Braided QM and Majorana qubits at third root of unity: a color Heisenberg-Lie (super)algebra framework

TL;DR

This work develops a framework of mixed-bracket color Lie (super)algebras graded by abelian groups such as ${\mathbb Z}_3^2$ and ${\mathbb Z}_2^p\times{\mathbb Z}_3^2$, constructing associated para-oscillators and two parastatistics families: parabosons and parafermions. Parafermionic partners yield roots-of-unity truncations in multi-particle spectra and realize braided Majorana qubits, while parabosons exhibit no spectral truncation but imprint distinguishable two-particle probability densities, establishing observable signatures. The paper also discusses braiding and two complementing routes to multi-particle states—via graded Hopf-algebra coproducts and via symmetrized state constructions—connecting the color-framework to braided Majorana qubits and Gentile-type parastatistics. Explicit minimal models, including a ${\mathbb Z}_3\times{\mathbb Z}_3$ parabosonic model and $s=3,6$ colored parafermionic models, illustrate the physical consequences and hint at links to representations at roots of unity in quantum groups and potential topological quantum computation applications.

Abstract

We introduce color Heisenberg-Lie (super)algebras graded by the abelian groups $Z_3^2$, $Z_2^p\times Z_3^2$ for $p=1,2,3$, and investigate the properties of their associated multi-particle quantum paraoscillators.
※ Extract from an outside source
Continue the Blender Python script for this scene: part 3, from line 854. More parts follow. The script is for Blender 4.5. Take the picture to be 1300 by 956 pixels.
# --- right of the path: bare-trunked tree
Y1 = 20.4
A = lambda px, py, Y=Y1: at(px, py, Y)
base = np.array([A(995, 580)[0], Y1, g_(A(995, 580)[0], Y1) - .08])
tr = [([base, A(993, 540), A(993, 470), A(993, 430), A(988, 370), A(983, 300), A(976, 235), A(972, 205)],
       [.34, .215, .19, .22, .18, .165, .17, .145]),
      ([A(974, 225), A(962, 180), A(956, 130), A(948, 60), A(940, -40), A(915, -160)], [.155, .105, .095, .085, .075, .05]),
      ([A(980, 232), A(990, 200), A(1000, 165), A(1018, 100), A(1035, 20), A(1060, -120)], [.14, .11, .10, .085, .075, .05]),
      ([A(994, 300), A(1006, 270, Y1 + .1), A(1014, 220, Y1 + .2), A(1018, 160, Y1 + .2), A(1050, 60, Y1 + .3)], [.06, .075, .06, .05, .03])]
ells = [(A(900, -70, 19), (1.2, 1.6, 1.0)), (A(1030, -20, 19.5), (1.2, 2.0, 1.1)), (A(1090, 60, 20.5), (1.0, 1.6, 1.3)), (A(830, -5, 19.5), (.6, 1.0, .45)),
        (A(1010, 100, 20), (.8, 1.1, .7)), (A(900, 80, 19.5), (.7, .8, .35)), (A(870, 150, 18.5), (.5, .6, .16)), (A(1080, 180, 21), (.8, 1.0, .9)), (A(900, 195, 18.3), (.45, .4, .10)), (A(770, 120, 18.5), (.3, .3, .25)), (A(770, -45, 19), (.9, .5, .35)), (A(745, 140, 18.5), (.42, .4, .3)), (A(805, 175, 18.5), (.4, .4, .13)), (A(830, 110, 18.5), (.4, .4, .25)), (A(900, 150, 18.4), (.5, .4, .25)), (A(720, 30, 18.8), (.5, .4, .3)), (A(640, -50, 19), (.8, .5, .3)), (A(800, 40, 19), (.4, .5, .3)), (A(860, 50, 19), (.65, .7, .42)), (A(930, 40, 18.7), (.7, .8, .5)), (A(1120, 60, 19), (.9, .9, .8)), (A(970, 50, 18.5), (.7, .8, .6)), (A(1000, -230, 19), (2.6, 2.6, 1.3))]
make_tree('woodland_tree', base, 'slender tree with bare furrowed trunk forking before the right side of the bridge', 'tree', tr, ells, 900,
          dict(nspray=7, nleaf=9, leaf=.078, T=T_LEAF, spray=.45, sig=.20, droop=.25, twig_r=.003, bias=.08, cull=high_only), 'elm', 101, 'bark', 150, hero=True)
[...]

In the Rittenberg-Wyler's color Lie (super)algebras framework the above abelian groups are the simplest ones which induce mixed brackets interpolating commutators and anticommutators. These mixed brackets allow to accommodate two types of parastatistics: one based on the permutation group (beyond bosons and fermions in any space dimension) and an anyonic parastatistics based on the braid group. In both such cases the two broad classes of paraparticles are given by parabosons and parafermions. Mixed-bracket parafermions are created by nilpotent operators; they satisfy a generalized Pauli exclusion principle leading to roots-of-unity truncations in their multi-particle energy spectrum (braided Majorana qubits and their Gentile-type parastatistics are recovered in this color Lie superalgebra setting). Mixed-bracket parabosons do not admit truncations of the spectrum; the minimal detectable signature of their parastatistics is encoded in the measurable probability density of two indistinguishable parabosonic oscillators in a given energy eigenstate.